With two weeks to go, I'm thinking how dull this election campaign seems to be. There's a curious lack of passion about it, not much evidence of fire in the belly either of our political leaders or in the way we ourselves talk about it. Yet we keep being told that it could be one of the most defining of elections for decades. On its outcome may depend the future of the United Kingdom and whether or not we remain in the European Union. Yet we have heard only a little about the former and next to nothing about the latter despite one of the parties branding itself in relation to Europe. Nor have we heard much from our leaders about how they see Britain's place in a changing world order, or the global threats of conflict, climate change and terror, or even what kind of nation we aspire to be in five or ten years' time and how we address exclusion and poverty in our divided society.
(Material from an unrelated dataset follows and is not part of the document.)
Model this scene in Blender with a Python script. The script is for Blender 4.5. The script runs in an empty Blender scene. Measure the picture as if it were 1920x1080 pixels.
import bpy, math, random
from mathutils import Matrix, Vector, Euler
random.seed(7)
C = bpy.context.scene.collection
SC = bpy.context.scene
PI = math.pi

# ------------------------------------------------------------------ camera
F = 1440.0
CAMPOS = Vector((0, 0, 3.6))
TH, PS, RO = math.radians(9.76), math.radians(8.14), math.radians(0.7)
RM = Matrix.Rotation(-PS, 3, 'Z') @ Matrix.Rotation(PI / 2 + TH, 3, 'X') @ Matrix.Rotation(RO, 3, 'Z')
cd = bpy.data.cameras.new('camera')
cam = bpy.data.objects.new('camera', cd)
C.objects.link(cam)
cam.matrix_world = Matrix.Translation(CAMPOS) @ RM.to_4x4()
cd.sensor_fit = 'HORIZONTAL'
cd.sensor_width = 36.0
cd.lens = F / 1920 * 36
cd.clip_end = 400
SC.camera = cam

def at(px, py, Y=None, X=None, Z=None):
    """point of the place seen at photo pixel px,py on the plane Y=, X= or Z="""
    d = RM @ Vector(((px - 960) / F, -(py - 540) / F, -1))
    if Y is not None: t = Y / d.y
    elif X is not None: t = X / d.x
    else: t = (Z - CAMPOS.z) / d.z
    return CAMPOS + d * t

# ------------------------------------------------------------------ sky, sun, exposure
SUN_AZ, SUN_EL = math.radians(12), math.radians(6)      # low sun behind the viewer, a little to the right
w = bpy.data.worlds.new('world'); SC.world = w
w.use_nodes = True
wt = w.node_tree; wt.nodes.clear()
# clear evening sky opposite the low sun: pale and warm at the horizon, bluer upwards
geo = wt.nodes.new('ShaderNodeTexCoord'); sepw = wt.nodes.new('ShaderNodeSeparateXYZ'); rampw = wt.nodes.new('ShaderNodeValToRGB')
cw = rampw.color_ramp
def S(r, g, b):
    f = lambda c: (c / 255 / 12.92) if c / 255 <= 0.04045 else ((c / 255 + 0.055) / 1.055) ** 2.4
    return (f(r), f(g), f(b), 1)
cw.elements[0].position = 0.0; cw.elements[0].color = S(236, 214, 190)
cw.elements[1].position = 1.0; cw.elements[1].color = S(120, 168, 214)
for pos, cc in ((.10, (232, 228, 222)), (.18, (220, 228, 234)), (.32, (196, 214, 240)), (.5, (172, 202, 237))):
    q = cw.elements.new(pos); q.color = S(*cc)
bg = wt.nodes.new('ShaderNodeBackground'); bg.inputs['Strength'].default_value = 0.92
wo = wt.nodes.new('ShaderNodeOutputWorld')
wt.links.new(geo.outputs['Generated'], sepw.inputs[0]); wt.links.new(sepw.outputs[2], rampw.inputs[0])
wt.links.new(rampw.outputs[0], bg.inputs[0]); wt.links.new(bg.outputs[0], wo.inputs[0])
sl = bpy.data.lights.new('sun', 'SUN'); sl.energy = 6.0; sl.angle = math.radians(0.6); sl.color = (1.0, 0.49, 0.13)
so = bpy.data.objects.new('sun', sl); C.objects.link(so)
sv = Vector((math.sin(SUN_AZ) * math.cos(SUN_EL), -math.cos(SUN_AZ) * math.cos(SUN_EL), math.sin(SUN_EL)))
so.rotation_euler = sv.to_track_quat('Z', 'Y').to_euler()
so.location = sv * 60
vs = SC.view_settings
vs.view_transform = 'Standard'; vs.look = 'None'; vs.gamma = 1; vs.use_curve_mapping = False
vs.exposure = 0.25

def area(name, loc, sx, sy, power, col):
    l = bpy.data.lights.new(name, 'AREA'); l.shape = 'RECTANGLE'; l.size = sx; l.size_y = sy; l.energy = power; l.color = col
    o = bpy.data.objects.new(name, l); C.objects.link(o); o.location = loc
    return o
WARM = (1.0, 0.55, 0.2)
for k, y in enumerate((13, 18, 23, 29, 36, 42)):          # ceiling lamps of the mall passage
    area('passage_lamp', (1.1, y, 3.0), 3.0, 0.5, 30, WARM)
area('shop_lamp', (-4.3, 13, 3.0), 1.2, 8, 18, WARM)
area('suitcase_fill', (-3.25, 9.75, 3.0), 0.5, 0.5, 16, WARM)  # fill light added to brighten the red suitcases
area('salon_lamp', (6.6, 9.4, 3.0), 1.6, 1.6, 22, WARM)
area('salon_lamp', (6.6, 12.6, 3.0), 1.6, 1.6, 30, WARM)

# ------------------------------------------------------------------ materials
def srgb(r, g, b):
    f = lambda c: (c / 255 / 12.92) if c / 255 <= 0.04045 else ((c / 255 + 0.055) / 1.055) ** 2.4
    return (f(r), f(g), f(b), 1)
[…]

Is it that these Big Concerns don't stir the hearts of the electorate because they don't win votes? Or maybe (God forbid!) they don't greatly stir the hearts of most of our politicians either? In a famous poem 'The Second Coming', W. B. Yeats warned that 'the best lack all conviction'. But we shouldn't lay this indictment only at the doors of politicians. Our leaders mirror the conviction, or lack of it, that we ourselves demonstrate. If we're casual or indifferent in politics, we're going to get a politics that is itself casual and indifferent to so much that ought to matter intensely in the world we find ourselves living in. It worries me that this doesn't seem to be featuring in the election debates I've overheard so far.
It's not that domestic issues don't matter. It's right that we are clear about what our elected representatives would do with the economy, taxation, immigration, education and the NHS. But it's hard not to suspect that self-interest isn't colouring the way we're all talking about them, candidates and electorate alike: what's in it for me? In TV interviews with 'ordinary' voters, very few seem to have anything to say about global concerns, a politics of care, social justice and the common good. Are journalists not pressing these bigger questions hard enough, I wonder? I'm chairing the hustings in Durham next week. I happened to meet one of the constituency candidates recently and warned that if no one else voiced these questions from the floor, I would be.
A few weeks ago the House of Bishops' published an admirable pastoral letter. We could all do worse than read it once more a fortnight before we cast our vote. Contrary to what some sectors of the press were saying when it was issued, it doesn't tell us to vote this way or that. What it does is to highlight the things we should all care passionately about if we see ourselves as citizens participating in a democracy. It challenges us about where our values lie. It proposes how we might bring Christian insights to bear upon the electoral choices we must make. It asks where God might be in our common life as a human family, a nation, a society.
The letter echoes something that G. K. Chesterton once said. He remarked that the trouble with British elections was not that the whole electorate couldn't be bothered to turn out and vote. It was that the whole elector didn't either. He meant that even if we cast our vote, we may only do it half-heartedly, like Yeats' 'lacking all conviction' Perhaps if we are honest, we don't care too much about its outcome or reckon it can change anything.
But voting is like prayer. What matters as much as the act itself is what we do next so that it makes a real difference. This is how people of faith should believe in the election, and take part in it: with all of our heads and all of our hearts. And yes, definitely: with every prayer we can muster.